Empower Wisconsin | June 10, 2020
MADISON — The Democrat challenging state Sen. Dan Feyen (R-Fond du Lac) for the 18th Senate District seat is all on board the police defunding train.
Aaron Wojciechowski, an Oshkosh liberal, this week tweeted, “Calls to defund the police is a legitimate course of action.”
“We must seriously analyze their TAX-PAYER funded budgets and see where money can be better used. Real reform demands a shift in our priorities, resources, and attention,” the candidate wrote.
Calls to defund the police is a legitimate course of action. We must seriously analyze their TAX-PAYER funded budgets and see where money can be better used.
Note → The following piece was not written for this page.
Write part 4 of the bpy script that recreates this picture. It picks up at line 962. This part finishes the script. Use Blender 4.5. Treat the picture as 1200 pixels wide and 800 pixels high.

Real reform demands a shift in our priorities, resources, and attention.
— Aaron Wojciechowski (@aawojo1997) June 7, 2020
In other words, Wojciechowski is simpatico with the Minneapolis City Council, particularly its radical left President Lisa Bender. Bender dreams of a city without police.
“I think the idea of having a police-free future is very aspirational, and I am willing to stand with community members who are asking us to think of that as the goal,” she told CNN.
Bender believes that calling the police for help “comes from a place of privilege.” The council president, like so many social warriors engaged in the war on reality, is under the strained belief that police officers only help white people — and that bad cops only hurt black people.
Defunding isn’t flying among Minnesota legislative leaders like Senate Majority Paul Gazelka.
“One of the main reasons that police get called out is [for] domestic abuse and you think about those situations, and now no police officer is there, what are you going to say? ‘Please stop,’” Gazelka told Fox News. “I mean, that’s not going to work.”
Plenty of Wisconsin’s state and local leaders, too, don’t see defunding police departments as “a legitimate course of action.”